Он еще и давал ответ на эти вопросы:
— Потому что мы зашли в тупик. Из года в год у нас работа не улучшается, а ухудшается в любых областях, куда ни кинемся.
Такая речь вызвала возмущение делегатов. Закончить говорить ему не дали, заставили сойти с трибуны, а последующие ораторы считали для себя непременным долгом осудить «клеветника». На второй день своей работы конференция единогласно лишила его мандата{808}.

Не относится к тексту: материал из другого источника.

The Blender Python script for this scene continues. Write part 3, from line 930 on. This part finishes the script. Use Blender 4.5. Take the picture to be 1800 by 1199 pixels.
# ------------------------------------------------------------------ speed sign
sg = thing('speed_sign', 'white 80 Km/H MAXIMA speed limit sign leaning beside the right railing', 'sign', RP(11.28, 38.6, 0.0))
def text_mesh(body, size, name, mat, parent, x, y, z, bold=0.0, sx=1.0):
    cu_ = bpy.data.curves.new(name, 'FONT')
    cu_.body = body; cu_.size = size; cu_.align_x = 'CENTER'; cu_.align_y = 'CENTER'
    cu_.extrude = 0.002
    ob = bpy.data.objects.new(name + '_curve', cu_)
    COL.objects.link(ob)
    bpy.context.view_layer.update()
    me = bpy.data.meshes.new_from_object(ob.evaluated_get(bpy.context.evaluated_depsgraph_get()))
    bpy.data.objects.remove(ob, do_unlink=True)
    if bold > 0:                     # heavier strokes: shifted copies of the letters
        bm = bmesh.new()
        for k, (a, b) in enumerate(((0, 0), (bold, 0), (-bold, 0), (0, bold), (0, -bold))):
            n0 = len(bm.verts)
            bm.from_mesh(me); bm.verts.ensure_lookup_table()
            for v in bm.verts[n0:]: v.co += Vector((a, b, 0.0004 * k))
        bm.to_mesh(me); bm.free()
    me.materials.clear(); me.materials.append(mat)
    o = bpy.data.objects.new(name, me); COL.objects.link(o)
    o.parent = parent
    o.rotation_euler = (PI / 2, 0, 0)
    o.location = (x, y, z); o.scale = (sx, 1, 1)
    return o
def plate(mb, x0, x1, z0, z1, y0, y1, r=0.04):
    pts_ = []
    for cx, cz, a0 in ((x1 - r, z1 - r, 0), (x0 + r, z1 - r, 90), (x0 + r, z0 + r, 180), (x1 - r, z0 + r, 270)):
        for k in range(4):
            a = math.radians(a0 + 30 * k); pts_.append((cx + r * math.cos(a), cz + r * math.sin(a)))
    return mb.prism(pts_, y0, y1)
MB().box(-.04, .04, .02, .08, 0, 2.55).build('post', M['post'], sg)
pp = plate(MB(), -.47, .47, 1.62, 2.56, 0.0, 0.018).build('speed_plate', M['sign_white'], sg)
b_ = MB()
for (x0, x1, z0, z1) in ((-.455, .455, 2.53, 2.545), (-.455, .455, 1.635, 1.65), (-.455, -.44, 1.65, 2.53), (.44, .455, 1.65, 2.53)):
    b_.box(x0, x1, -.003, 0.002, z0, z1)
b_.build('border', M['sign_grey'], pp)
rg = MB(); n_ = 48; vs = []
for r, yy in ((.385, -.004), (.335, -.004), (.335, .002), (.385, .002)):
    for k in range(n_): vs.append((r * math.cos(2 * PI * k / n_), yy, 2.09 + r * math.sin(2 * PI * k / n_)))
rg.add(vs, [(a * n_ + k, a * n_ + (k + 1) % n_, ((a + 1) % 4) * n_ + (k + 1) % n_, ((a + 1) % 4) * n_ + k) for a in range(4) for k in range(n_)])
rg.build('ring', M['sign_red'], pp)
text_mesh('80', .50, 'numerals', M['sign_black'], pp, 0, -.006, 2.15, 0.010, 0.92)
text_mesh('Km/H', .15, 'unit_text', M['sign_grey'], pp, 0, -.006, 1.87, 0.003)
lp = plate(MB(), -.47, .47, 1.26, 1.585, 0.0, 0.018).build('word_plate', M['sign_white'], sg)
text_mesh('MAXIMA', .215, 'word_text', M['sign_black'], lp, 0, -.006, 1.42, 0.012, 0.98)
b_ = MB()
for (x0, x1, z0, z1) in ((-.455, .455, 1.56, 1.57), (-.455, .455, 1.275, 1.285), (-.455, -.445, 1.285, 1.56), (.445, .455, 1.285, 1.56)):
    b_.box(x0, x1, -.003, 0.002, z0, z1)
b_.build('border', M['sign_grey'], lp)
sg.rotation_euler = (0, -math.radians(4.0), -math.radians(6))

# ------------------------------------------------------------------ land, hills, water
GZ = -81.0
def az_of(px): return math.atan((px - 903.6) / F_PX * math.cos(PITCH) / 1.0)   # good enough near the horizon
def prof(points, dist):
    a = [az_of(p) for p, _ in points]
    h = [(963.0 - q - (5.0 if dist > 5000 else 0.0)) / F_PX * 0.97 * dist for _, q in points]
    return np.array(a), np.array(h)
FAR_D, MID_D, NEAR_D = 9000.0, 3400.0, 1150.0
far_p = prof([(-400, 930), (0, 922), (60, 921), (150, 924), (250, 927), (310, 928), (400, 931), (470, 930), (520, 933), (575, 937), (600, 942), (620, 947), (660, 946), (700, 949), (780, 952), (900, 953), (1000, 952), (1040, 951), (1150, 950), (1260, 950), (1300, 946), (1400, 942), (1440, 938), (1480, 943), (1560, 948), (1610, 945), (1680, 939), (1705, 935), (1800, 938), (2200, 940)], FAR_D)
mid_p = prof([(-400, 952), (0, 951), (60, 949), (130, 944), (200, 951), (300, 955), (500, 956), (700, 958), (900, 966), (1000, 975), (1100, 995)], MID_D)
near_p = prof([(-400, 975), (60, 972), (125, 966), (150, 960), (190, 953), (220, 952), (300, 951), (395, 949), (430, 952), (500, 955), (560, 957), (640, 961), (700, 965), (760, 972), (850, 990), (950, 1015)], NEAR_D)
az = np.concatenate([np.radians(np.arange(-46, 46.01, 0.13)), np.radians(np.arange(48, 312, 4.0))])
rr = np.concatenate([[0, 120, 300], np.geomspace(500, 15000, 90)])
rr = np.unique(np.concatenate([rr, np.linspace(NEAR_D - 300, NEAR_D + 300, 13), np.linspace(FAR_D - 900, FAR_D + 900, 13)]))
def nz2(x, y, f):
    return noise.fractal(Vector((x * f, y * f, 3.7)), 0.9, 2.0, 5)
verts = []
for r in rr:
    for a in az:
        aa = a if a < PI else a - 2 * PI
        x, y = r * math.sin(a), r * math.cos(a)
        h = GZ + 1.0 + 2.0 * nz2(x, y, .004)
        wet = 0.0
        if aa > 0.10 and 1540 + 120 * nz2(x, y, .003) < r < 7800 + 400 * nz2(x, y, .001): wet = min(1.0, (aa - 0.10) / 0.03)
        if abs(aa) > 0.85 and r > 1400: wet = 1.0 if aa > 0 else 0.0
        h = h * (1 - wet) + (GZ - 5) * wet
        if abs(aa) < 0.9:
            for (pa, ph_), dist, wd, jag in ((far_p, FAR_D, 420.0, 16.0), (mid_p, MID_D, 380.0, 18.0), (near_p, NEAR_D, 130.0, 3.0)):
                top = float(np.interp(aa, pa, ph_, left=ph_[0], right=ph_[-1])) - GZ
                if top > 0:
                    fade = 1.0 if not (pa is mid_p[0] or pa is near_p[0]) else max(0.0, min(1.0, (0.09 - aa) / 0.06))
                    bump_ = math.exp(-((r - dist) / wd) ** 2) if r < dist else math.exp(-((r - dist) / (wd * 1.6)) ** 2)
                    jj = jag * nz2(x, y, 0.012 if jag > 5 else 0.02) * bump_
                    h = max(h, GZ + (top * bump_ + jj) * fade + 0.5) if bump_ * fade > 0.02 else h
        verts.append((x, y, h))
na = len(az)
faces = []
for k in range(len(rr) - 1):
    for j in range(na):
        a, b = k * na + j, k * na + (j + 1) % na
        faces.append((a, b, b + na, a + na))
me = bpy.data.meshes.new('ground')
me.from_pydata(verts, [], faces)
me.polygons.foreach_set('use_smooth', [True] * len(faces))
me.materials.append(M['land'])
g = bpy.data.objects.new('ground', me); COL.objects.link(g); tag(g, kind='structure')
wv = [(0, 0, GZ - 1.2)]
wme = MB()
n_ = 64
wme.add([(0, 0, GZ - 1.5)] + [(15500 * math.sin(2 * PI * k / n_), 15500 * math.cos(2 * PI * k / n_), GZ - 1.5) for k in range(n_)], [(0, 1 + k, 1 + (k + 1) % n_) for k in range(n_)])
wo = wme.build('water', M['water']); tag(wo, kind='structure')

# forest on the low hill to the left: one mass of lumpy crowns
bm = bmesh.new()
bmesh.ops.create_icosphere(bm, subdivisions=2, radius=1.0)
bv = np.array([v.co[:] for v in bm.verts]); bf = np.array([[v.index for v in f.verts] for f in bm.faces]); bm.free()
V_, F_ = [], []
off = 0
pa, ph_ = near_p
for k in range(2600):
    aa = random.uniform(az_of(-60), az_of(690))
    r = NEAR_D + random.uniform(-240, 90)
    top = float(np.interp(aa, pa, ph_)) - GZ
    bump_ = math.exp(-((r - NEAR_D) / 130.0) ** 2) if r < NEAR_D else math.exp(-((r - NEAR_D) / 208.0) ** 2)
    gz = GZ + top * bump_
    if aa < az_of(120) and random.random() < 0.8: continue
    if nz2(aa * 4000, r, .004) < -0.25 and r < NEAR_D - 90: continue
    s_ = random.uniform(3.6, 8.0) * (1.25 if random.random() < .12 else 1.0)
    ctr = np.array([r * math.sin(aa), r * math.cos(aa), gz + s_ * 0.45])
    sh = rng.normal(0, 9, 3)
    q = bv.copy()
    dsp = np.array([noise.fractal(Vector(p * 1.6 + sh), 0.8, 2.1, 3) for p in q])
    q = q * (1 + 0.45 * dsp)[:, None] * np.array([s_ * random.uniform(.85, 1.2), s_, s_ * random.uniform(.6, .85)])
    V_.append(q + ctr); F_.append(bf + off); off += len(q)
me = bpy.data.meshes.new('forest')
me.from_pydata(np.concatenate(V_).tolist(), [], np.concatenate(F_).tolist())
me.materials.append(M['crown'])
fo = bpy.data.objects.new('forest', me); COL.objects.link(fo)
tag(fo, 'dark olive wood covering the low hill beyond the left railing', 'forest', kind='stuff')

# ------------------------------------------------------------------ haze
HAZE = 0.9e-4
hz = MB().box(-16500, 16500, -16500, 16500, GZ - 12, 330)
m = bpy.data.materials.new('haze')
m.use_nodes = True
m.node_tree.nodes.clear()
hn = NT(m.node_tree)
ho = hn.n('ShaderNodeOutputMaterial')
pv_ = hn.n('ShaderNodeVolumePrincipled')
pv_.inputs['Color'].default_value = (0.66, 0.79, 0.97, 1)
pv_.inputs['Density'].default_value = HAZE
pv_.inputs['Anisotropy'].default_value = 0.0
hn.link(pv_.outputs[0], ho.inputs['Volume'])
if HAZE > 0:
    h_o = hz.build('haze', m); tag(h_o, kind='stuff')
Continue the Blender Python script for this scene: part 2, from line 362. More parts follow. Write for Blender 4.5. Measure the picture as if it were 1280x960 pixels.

И еще одну не очень-то приятную тенденцию отмечал Отдел партийных органов ЦК в своем отчете о ходе районных и городских партийных конференций. До сих пор неписаным правилом считалось отсутствие какой-либо конкуренции при выборах в партийный комитет. Это достигалось за счет того, что число выдвинутых кандидатов не должно было превышать установленного числа членов данного комитета. Теперь же на ряде конференций в списки для тайного голосования включалось больше кандидатур, чем количество членов избираемого комитета. И ничего не было удивительного в том, что «в этих случаях неизбранными подчас оказываются руководители партийных, советских и хозяйственных органов». Так, в Ядринском районе Чувашской АССР на 65 мест было выдвинуто 69 кандидатов, и среди 4 неизбранных оказались председатель райпотребсоюза, то есть глава местной торговли, и первый секретарь райкома Иванов. Он набрал всего лишь 81 голос из 286. Если бы у него не было соперников в борьбе за голоса, он считался бы избранным и при таком и даже еще меньшем количестве голосов, а тут вот такой казус. В Угличском районе Ярославской области выдвинули 77 кандидатов на 75 мест. И забаллотированными оказались директор часового завода и первый секретарь райкома Соснин. В Багатовском районе Куйбышевской области точно также не избрали второго секретаря райкома и председателя райисполкома{809}.